◆ Exercise directions:
Extract, word for word, every line from the one containing "Write a Blender" through the one containing "SC = bpy.context.scene", with both end lines kept.

◆ Input material:
***

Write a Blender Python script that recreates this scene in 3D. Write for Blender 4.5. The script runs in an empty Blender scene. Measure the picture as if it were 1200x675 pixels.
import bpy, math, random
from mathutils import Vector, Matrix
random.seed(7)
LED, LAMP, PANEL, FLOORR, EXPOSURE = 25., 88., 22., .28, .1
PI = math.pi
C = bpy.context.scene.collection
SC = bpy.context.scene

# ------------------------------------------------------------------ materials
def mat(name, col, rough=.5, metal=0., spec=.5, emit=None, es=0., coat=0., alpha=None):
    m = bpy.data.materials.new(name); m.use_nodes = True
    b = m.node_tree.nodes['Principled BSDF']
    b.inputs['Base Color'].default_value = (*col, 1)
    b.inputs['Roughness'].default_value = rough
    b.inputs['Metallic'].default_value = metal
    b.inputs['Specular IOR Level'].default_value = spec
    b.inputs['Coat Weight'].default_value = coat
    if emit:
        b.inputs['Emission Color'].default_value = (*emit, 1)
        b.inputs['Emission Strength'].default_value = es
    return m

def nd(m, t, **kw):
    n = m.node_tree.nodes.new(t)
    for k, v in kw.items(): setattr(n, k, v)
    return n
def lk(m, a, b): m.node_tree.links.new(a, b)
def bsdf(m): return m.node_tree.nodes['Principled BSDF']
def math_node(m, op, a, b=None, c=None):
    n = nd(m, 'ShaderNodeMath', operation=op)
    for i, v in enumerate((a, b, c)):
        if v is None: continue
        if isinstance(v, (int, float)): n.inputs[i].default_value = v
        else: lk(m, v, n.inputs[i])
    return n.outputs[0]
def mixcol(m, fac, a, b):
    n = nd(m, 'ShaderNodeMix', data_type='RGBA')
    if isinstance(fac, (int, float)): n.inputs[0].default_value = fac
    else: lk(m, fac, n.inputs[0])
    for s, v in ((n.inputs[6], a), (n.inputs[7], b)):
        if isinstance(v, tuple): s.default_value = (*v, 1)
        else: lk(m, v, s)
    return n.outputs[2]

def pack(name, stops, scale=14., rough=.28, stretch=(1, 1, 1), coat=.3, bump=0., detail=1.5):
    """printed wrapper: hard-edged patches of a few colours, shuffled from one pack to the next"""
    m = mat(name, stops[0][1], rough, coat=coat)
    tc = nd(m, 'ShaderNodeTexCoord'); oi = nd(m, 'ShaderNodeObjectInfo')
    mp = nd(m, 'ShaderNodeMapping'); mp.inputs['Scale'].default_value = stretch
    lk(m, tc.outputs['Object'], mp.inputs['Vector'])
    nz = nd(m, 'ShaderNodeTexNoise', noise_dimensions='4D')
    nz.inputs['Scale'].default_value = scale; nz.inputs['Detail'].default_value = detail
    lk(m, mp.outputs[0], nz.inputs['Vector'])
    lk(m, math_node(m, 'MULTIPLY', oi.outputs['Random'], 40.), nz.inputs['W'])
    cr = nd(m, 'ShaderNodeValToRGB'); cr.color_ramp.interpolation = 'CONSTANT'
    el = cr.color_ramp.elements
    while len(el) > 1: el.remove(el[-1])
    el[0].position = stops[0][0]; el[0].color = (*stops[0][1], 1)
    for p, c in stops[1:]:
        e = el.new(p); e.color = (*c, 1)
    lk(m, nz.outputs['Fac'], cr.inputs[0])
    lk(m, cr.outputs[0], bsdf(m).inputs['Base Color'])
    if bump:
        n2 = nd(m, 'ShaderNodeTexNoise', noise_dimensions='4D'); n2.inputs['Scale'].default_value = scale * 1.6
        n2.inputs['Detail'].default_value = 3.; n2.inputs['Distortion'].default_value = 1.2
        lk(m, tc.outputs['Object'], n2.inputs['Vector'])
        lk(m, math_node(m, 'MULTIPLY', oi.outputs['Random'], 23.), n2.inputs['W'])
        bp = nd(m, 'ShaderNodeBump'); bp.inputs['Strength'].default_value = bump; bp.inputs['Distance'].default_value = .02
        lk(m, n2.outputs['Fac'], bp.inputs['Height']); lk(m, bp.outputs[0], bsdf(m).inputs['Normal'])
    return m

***

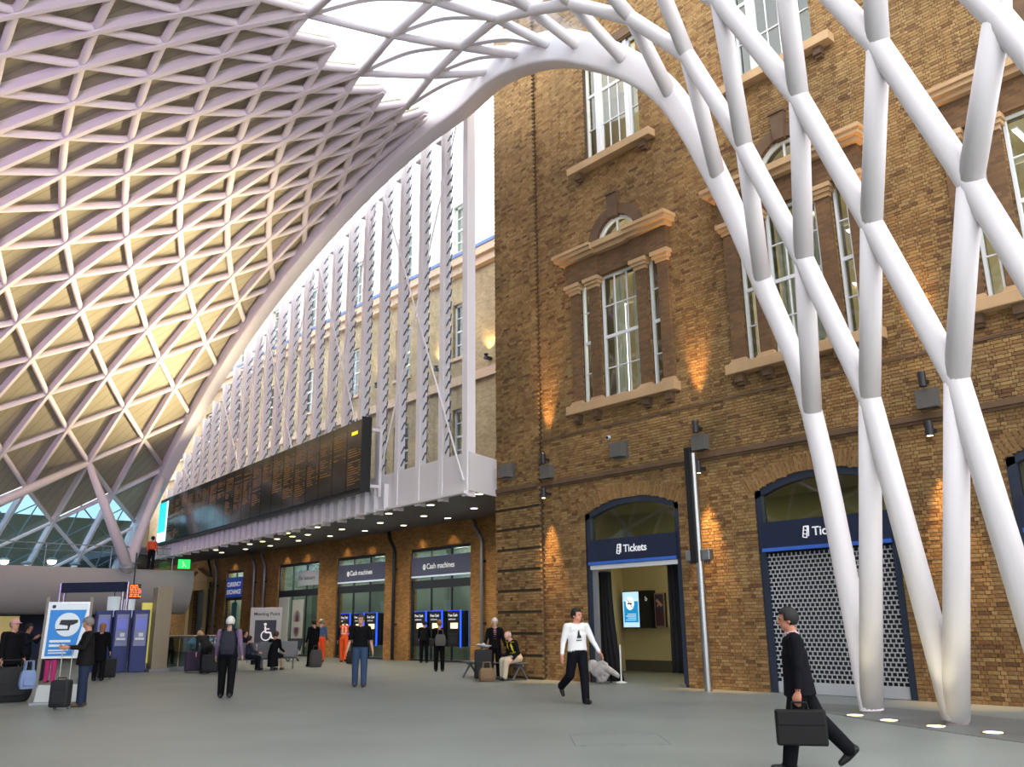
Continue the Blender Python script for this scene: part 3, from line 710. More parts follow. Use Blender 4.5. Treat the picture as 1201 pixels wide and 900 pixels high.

***

◆ Exercise result:
Write a Blender Python script that recreates this scene in 3D. Write for Blender 4.5. The script runs in an empty Blender scene. Measure the picture as if it were 1200x675 pixels.
import bpy, math, random
from mathutils import Vector, Matrix
random.seed(7)
LED, LAMP, PANEL, FLOORR, EXPOSURE = 25., 88., 22., .28, .1
PI = math.pi
C = bpy.context.scene.collection
SC = bpy.context.scene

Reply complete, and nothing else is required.